Song of Elizabeth

September 7th, 2009 § 1 comment

liz_nymph

In the swamp in secluded recesses,
A shy and hidden bird is warbling a song.

Solitary the thrush,
The hermit withdrawn to himself, avoiding the settlements,
Sings by himself a song.

Song of the bleeding throat,
Death’s outlet, song for life, (for well dear brother I know,
If thou wast not granted to sing thou woudist surely die.)

–Walt Whitman, When Lilacs Last in the Dooryard Bloom’d

Ever since my first class on Modern Poetry as an undergraduate at Boston University, I have been in love with the teeming passion of Whitman’s verse.  While the poet’s potent feeling and sexuality is obvious in Calamus and other such works, I found his sensuality particularly stirring in his war poetry, including his verses devoted to President Lincoln.

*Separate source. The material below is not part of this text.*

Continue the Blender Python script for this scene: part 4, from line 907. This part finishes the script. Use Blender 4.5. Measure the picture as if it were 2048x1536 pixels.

In When Lilacs Last in the Dooryard Bloom’d, Whitman evokes the poetic figure–a thrush, an ordinary bird, rather than one of nobler stock (think of Keats’ nightingale.)  The thrush survives on its song, its poetic exuberance.  It lifts the narrator out of his ruminations of death and life to invite him to a higher plane.  The result, of course, is the poem itself, which brings Lincoln beyond death to a new form of life–poetic immortality.

All writers, myself included, can see themselves as the thrush: working in isolation, alone in one’s own thoughts.  Whitman’s elegy encompasses all of these elements in a style that is fresh and new, accessible to all, and full of life.